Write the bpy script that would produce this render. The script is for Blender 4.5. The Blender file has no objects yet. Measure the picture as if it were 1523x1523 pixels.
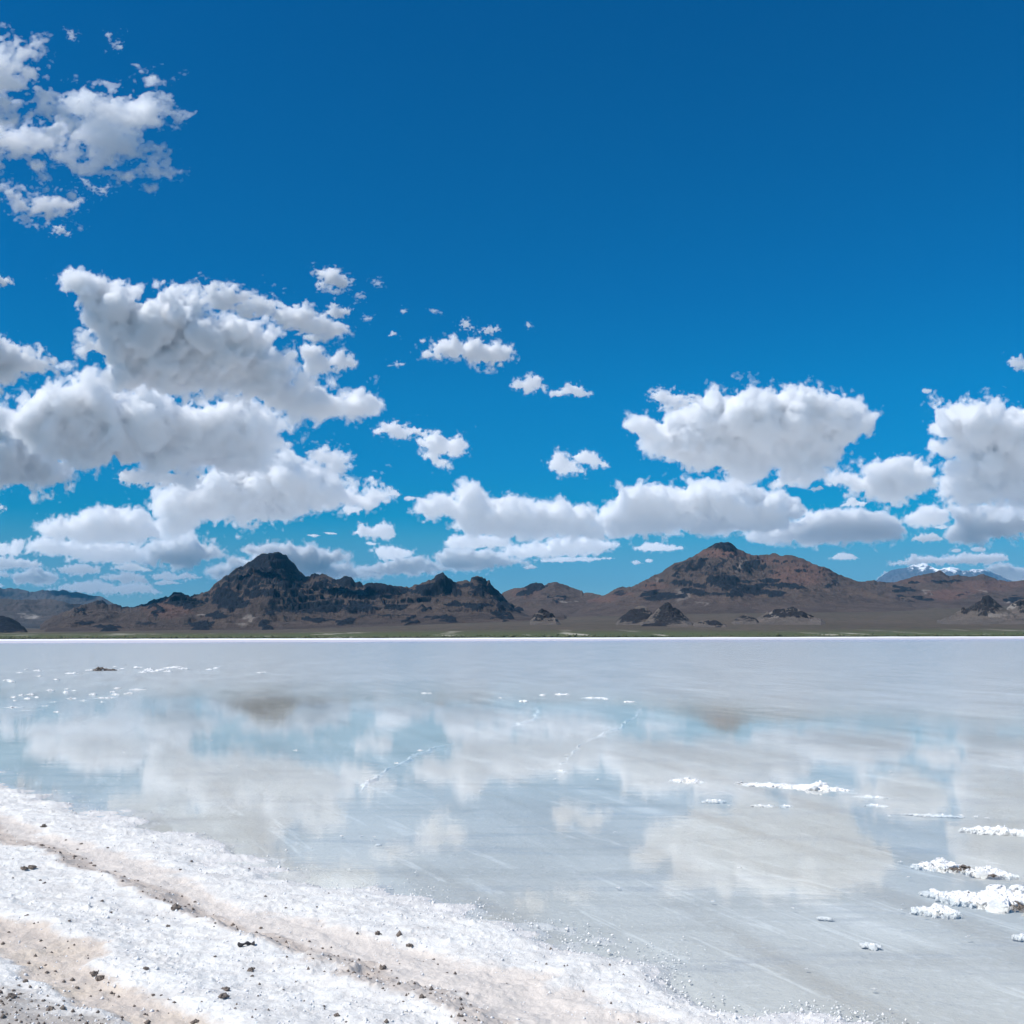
import bpy, math, random
import numpy as np
from mathutils import Matrix, Vector

scene = bpy.context.scene
COL = scene.collection
R = math.radians
rng = np.random.default_rng(7)
random.seed(7)
SKY_STR = 0.10
SKY_POL = 0.58
SKY_GAM = 0.6
SKY_SAT = 2.05
SKY_TINT = (25.6, 33.2, 31.2)
VOL_BOUNCES = 22
BED_A = (.515, .505, .475)
BED_B = (.60, .59, .56)
BED_C = (.42, .40, .365)
WAT_R0, WAT_RF, WAT_FK = .026, .22, .56
WAT_T = (.93, .96, .975, 1)
HAZE_D = 0.85e-5
HAZE_C = (.10, .52, .90, 1)

# ------------------------------------------------------------------ camera model
W0 = 1523.0                       # the traced photograph is 1523 x 1523
F0 = 1650.0                       # focal length in those pixels
CAM = np.array([0.0, 0.0, 2.2])
PITCH = math.atan(185.0 / F0)
ROLL = 0.003
_f = np.array([0, math.cos(PITCH), math.sin(PITCH)])
_u0 = np.array([0, -math.sin(PITCH), math.cos(PITCH)])
_r0 = np.array([1.0, 0, 0])
CR = _r0 * math.cos(ROLL) - _u0 * math.sin(ROLL)
CU = _r0 * math.sin(ROLL) + _u0 * math.cos(ROLL)
CF = _f

def ray(px, py):
    """direction(s) through photo pixel(s), forward component 1"""
    a = (np.asarray(px, float) - W0 / 2) / F0
    b = (W0 / 2 - np.asarray(py, float)) / F0
    return CF + a[..., None] * CR + b[..., None] * CU

def ground_at(px, py, z=0.0):
    d = ray(px, py)
    t = (z - CAM[2]) / d[..., 2]
    return CAM + t[..., None] * d

def at_dist(px, py, D):
    """point(s) whose world y equals D"""
    d = ray(px, py)
    return CAM + d * (np.asarray(D, float) / d[..., 1])[..., None]

def to_px(P):
    P = np.asarray(P, float) - CAM
    w = P @ CF
    return W0 / 2 + F0 * (P @ CR) / w, W0 / 2 - F0 * (P @ CU) / w

cam_d = bpy.data.cameras.new("camera")
cam_d.sensor_width = 36.0
cam_d.sensor_fit = 'HORIZONTAL'
cam_d.lens = 36.0 * F0 / W0
cam_d.clip_start = 0.1
cam_d.clip_end = 400000.0
cam = bpy.data.objects.new("camera", cam_d)
COL.objects.link(cam)
m = Matrix(((CR[0], CU[0], -CF[0], CAM[0]), (CR[1], CU[1], -CF[1], CAM[1]), (CR[2], CU[2], -CF[2], CAM[2]), (0, 0, 0, 1)))
cam.matrix_world = m
scene.camera = cam

# ------------------------------------------------------------------ light
SUN_EL, SUN_LEFT = R(54), R(122)      # height above the horizon; angle to the left of the view
SUN = Vector((-math.sin(SUN_LEFT) * math.cos(SUN_EL), math.cos(SUN_LEFT) * math.cos(SUN_EL), math.sin(SUN_EL)))
sd = bpy.data.lights.new("sun", 'SUN')
sd.energy = 4.9
sd.angle = R(0.53)
sd.color = (1.0, 0.96, 0.895)
so = bpy.data.objects.new("sun", sd)
so.rotation_euler = SUN.to_track_quat('Z', 'Y').to_euler()
so.location = (-60, 30, 80)
COL.objects.link(so)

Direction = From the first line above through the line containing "return CAM + t[..., None] * d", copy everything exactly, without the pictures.

Result for this exercise =
Write the bpy script that would produce this render. The script is for Blender 4.5. The Blender file has no objects yet. Measure the picture as if it were 1523x1523 pixels.
import bpy, math, random
import numpy as np
from mathutils import Matrix, Vector

scene = bpy.context.scene
COL = scene.collection
R = math.radians
rng = np.random.default_rng(7)
random.seed(7)
SKY_STR = 0.10
SKY_POL = 0.58
SKY_GAM = 0.6
SKY_SAT = 2.05
SKY_TINT = (25.6, 33.2, 31.2)
VOL_BOUNCES = 22
BED_A = (.515, .505, .475)
BED_B = (.60, .59, .56)
BED_C = (.42, .40, .365)
WAT_R0, WAT_RF, WAT_FK = .026, .22, .56
WAT_T = (.93, .96, .975, 1)
HAZE_D = 0.85e-5
HAZE_C = (.10, .52, .90, 1)

# ------------------------------------------------------------------ camera model
W0 = 1523.0                       # the traced photograph is 1523 x 1523
F0 = 1650.0                       # focal length in those pixels
CAM = np.array([0.0, 0.0, 2.2])
PITCH = math.atan(185.0 / F0)
ROLL = 0.003
_f = np.array([0, math.cos(PITCH), math.sin(PITCH)])
_u0 = np.array([0, -math.sin(PITCH), math.cos(PITCH)])
_r0 = np.array([1.0, 0, 0])
CR = _r0 * math.cos(ROLL) - _u0 * math.sin(ROLL)
CU = _r0 * math.sin(ROLL) + _u0 * math.cos(ROLL)
CF = _f

def ray(px, py):
    """direction(s) through photo pixel(s), forward component 1"""
    a = (np.asarray(px, float) - W0 / 2) / F0
    b = (W0 / 2 - np.asarray(py, float)) / F0
    return CF + a[..., None] * CR + b[..., None] * CU

def ground_at(px, py, z=0.0):
    d = ray(px, py)
    t = (z - CAM[2]) / d[..., 2]
    return CAM + t[..., None] * d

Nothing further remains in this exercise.